Exercise requirements
Everything in the listing except the pictures should be written out exactly.

═══

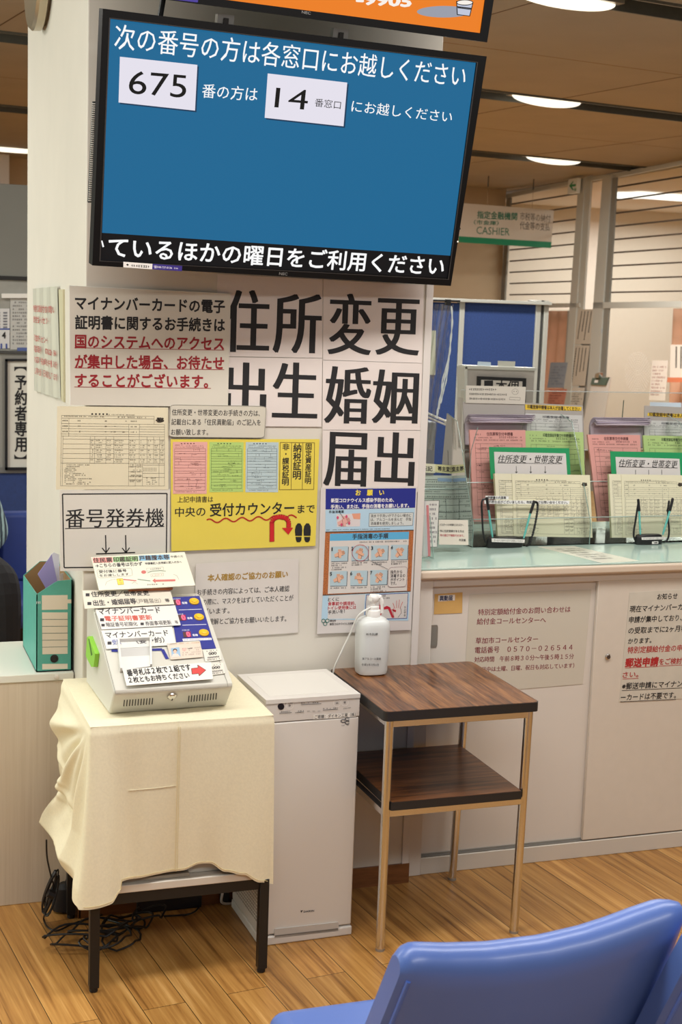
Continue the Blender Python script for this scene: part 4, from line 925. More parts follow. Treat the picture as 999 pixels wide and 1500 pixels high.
# cloth: perimeter column s, drop t
cl = M((232, 223, 193), .85, noise=.015, nscale=160, bump=.12)
per = []; rc = .012
NS = 260
pts = [(x0, y1), (x0, y0), (x1, y0), (x1, y1)]; seg = [y1-y0, x1-x0, y1-y0]; tot = sum(seg)
def perim(s):
    d = s*tot
    if d < seg[0]: return np.array([x0, y1-d]), np.array([-1.0, 0]), 0, d/seg[0]
    d -= seg[0]
    if d < seg[1]: return np.array([x0+d, y0]), np.array([0, -1.0]), 1, d/seg[1]
    d -= seg[1]; return np.array([x1, y0+d]), np.array([1.0, 0]), 2, d/seg[2]
s1, s2_ = seg[0]/tot, (seg[0]+seg[1])/tot
def sm(a, b, x): t = min(1, max(0, (x-a)/(b-a))); return t*t*(3-2*t)
hem_px = [(0, .247), (.10, .252), (.16, .272), (.165, .296), (.36, .300), (.5, .304), (.60, .318), (.66, .316), (.75, .291), (.85, .280), (.95, .252), (1.0, .245)]
def lin_i(tab, x):
    for (a, va), (c, vc) in zip(tab, tab[1:]):
        if x <= c: return va+(vc-va)*(x-a)/(c-a)
    return tab[-1][1]
def interp(tab, x):
    for (a, va), (c, vc) in zip(tab, tab[1:]):
        if x <= c: k = sm(a, c, x); return va+(vc-va)*k
    return tab[-1][1]
def cloth(u, v):
    s = u; p, n, side, f = perim(s)
    # blend normals at corners
    for sc in (s1, s2_):
        k = 1-abs(s-sc)/.035
        if k > 0:
            other = np.array([-1.0, 0]) if (sc == s1) else np.array([1.0, 0]); fr = np.array([0, -1.0])
            a = (s-sc)/.035; w_ = (a+1)/2; n = (other*(1-w_)+fr*w_) if sc == s1 else (fr*(1-w_)+other*w_); n = n/np.linalg.norm(n)
    if side == 0: hem = .252+.012*math.sin(f*7)*(1-f)
    elif side == 1: hem = interp(hem_px, f)
    else: hem = .245+.06*sm(0, .6, f)
    t = v; z = ZT+.003-(ZT-hem)*t
    out = .0045+.004*sm(.0, .05, t)
    if side == 0:
        q = ZT-z; dd = (1-f)*seg[0]; phi = math.atan2(dd, max(q, 1e-4)); r = math.hypot(dd, q)
        wf = 1-.85*sm(.35, .92, f)
        out += lin_i([(0, 0), (.06, .014), (.16, .016), (.25, .010), (.31, .008), (.36, .028), (.405, .052), (.43, .034), (.452, .012)], q)*wf
        out += .022*sm(.02, .25, r)*(.55-abs(math.sin(phi*7+.2))**1.3)*sm(.0, .06, q)
        out += .0065*sm(.05, .2, r)*math.cos(phi*33+q*8)*sm(.5, .9, phi)*sm(.03, .1, q)*(1-sm(.33, .4, q))
        out += .010*math.exp(-((q-.255-.12*(f-.3))/.016)**2)*sm(.05, .2, f)*(1-sm(.4, .62, f)) - .010*math.exp(-((q-.285-.12*(f-.3))/.012)**2)*sm(.05, .2, f)*(1-sm(.4, .62, f)) + .009*math.exp(-((q-.225-.12*(f-.3))/.012)**2)*(1-sm(.3, .5, f))
        out += .034*t*t*sm(.55, 1, f)
        z += .010*sm(.1, .3, q)*math.cos(phi*14+1.4)*(1-t)
    elif side == 1:
        fan = f/(.14+.26*t)
        cone = math.exp(-((f-.035)/(.05+.06*t))**2)
        out += .048*t*cone
        if f > .1: out -= .006*t*math.sin(sm(.1, .3, f)*math.pi)
        out += .005*t*math.sin(f*9+1)+.0035*t*math.sin(f*21+t*2)+.003*math.exp(-((f-.47)/.006)**2)
        out += .004*t*sm(.85, 1, f)
        out -= .008*t*t*math.exp(-((f-.63)/.08)**2)
    else:
        out += .006*t*math.sin(f*14)+.01*t
    if side != 0 and s < s1+.02: pass
    P = p+n*out
    return (P[0], P[1], z)
b = MB(); b.grid(cloth, 300, 100, cl)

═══

The output
Continue the Blender Python script for this scene: part 4, from line 925. More parts follow. Treat the picture as 999 pixels wide and 1500 pixels high.
# cloth: perimeter column s, drop t
cl = M((232, 223, 193), .85, noise=.015, nscale=160, bump=.12)
per = []; rc = .012
NS = 260
pts = [(x0, y1), (x0, y0), (x1, y0), (x1, y1)]; seg = [y1-y0, x1-x0, y1-y0]; tot = sum(seg)
def perim(s):
    d = s*tot
    if d < seg[0]: return np.array([x0, y1-d]), np.array([-1.0, 0]), 0, d/seg[0]
    d -= seg[0]
    if d < seg[1]: return np.array([x0+d, y0]), np.array([0, -1.0]), 1, d/seg[1]
    d -= seg[1]; return np.array([x1, y0+d]), np.array([1.0, 0]), 2, d/seg[2]
s1, s2_ = seg[0]/tot, (seg[0]+seg[1])/tot
def sm(a, b, x): t = min(1, max(0, (x-a)/(b-a))); return t*t*(3-2*t)
hem_px = [(0, .247), (.10, .252), (.16, .272), (.165, .296), (.36, .300), (.5, .304), (.60, .318), (.66, .316), (.75, .291), (.85, .280), (.95, .252), (1.0, .245)]
def lin_i(tab, x):
    for (a, va), (c, vc) in zip(tab, tab[1:]):
        if x <= c: return va+(vc-va)*(x-a)/(c-a)
    return tab[-1][1]
def interp(tab, x):
    for (a, va), (c, vc) in zip(tab, tab[1:]):
        if x <= c: k = sm(a, c, x); return va+(vc-va)*k
    return tab[-1][1]
def cloth(u, v):
    s = u; p, n, side, f = perim(s)
    # blend normals at corners
    for sc in (s1, s2_):
        k = 1-abs(s-sc)/.035
        if k > 0:
            other = np.array([-1.0, 0]) if (sc == s1) else np.array([1.0, 0]); fr = np.array([0, -1.0])
            a = (s-sc)/.035; w_ = (a+1)/2; n = (other*(1-w_)+fr*w_) if sc == s1 else (fr*(1-w_)+other*w_); n = n/np.linalg.norm(n)
    if side == 0: hem = .252+.012*math.sin(f*7)*(1-f)
    elif side == 1: hem = interp(hem_px, f)
    else: hem = .245+.06*sm(0, .6, f)
    t = v; z = ZT+.003-(ZT-hem)*t
    out = .0045+.004*sm(.0, .05, t)
    if side == 0:
        q = ZT-z; dd = (1-f)*seg[0]; phi = math.atan2(dd, max(q, 1e-4)); r = math.hypot(dd, q)
        wf = 1-.85*sm(.35, .92, f)
        out += lin_i([(0, 0), (.06, .014), (.16, .016), (.25, .010), (.31, .008), (.36, .028), (.405, .052), (.43, .034), (.452, .012)], q)*wf
        out += .022*sm(.02, .25, r)*(.55-abs(math.sin(phi*7+.2))**1.3)*sm(.0, .06, q)
        out += .0065*sm(.05, .2, r)*math.cos(phi*33+q*8)*sm(.5, .9, phi)*sm(.03, .1, q)*(1-sm(.33, .4, q))
        out += .010*math.exp(-((q-.255-.12*(f-.3))/.016)**2)*sm(.05, .2, f)*(1-sm(.4, .62, f)) - .010*math.exp(-((q-.285-.12*(f-.3))/.012)**2)*sm(.05, .2, f)*(1-sm(.4, .62, f)) + .009*math.exp(-((q-.225-.12*(f-.3))/.012)**2)*(1-sm(.3, .5, f))
        out += .034*t*t*sm(.55, 1, f)
        z += .010*sm(.1, .3, q)*math.cos(phi*14+1.4)*(1-t)
    elif side == 1:
        fan = f/(.14+.26*t)
        cone = math.exp(-((f-.035)/(.05+.06*t))**2)
        out += .048*t*cone
        if f > .1: out -= .006*t*math.sin(sm(.1, .3, f)*math.pi)
        out += .005*t*math.sin(f*9+1)+.0035*t*math.sin(f*21+t*2)+.003*math.exp(-((f-.47)/.006)**2)
        out += .004*t*sm(.85, 1, f)
        out -= .008*t*t*math.exp(-((f-.63)/.08)**2)
    else:
        out += .006*t*math.sin(f*14)+.01*t
    if side != 0 and s < s1+.02: pass
    P = p+n*out
    return (P[0], P[1], z)
b = MB(); b.grid(cloth, 300, 100, cl)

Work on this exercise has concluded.